I’m starting a new series of posts to this blog: Favorite Artists, and I’m kicking it off with JACOB LAWRENCE. I put his name in capital letters because that is how I feel about his work. And that’s how everyone should. He was the first black artist to be represented by a gallery, and the first black artist to have work purchased by MOMA.

“Cabinet Makers” 1946

I look up to Jacob Lawrence and his work for several reasons. One, he was very smart about discussing his work in a way that placed it well among other work of the 40s, 50s, and 60s… calling it “Figurative Formalism.” Representational painting and drawing were out of fashion, but through great attention to shape and color, Lawrence’s work still appealed to those who leaned towards formal, abstract work. This title is something I find helpful when describing my own work!

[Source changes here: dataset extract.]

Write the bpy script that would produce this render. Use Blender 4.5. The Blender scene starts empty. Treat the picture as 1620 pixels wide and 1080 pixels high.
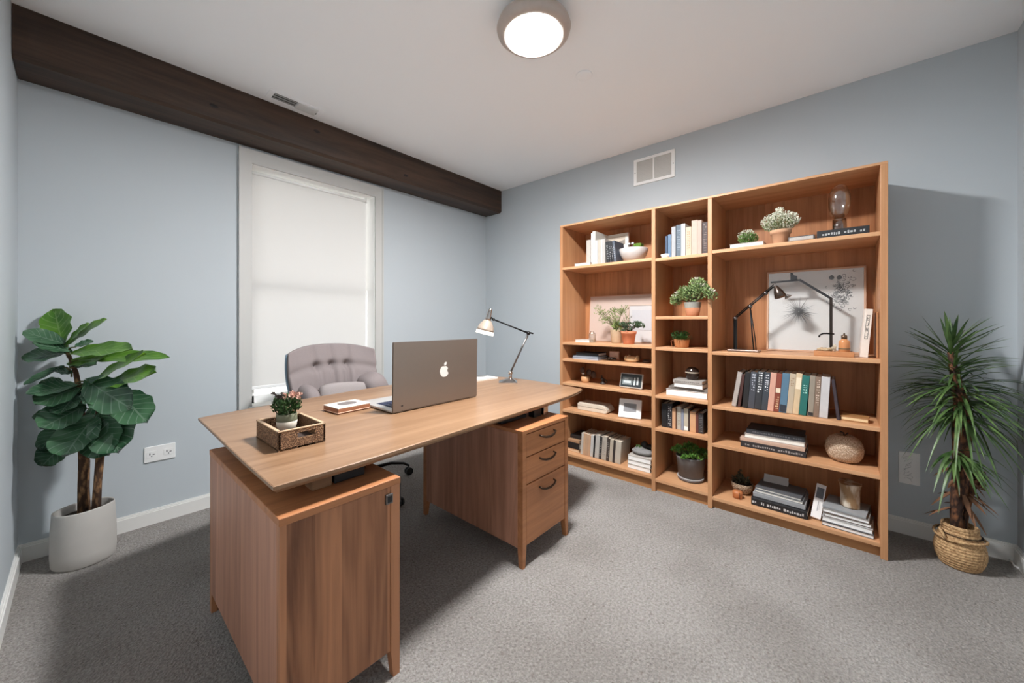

Two, he did his research by going to the library to gather histories both public and personal to use in his series. I took this tip to heart when setting out on my Disaster Calendar series… making sure that my own remembered family stories of natural disasters in Oklahoma could be backed up by weather records.

“The Photographer”, 1942

Three… well, I dunno except to say that I feel a sort of kinship to him and the choices he makes. When I look at his work, I get this defiant feeling of someone saying “These are our stories, and I’m making a picture of it, dangit!” At a time when the NEW THING in art was usually something avant garde in form, media, or concept… questioning what art could be, declaring painting dead, etc… Lawrence was saying “Hey, we haven’t covered everything yet. Slow down! There haven’t been paintings of people in Harlem playing pool and eating BBQ, so how could painting be out of gas?”

“Bar-be-cue” 1942

Ok, so, maybe he didn’t say that… and those words leave out the seriousness of his endeavor, to tell the epic stories of African American history in visual form. But it is something to consider… narrative and representational painting can never be fully exhausted… as long as there are still people who’s stories have gone un-exhibited, and as long as our stories and topics to represent keep changing, there’ll always be stuff to paint! And that may be as epic as painting the Great Migration, or as small as painting the corner store.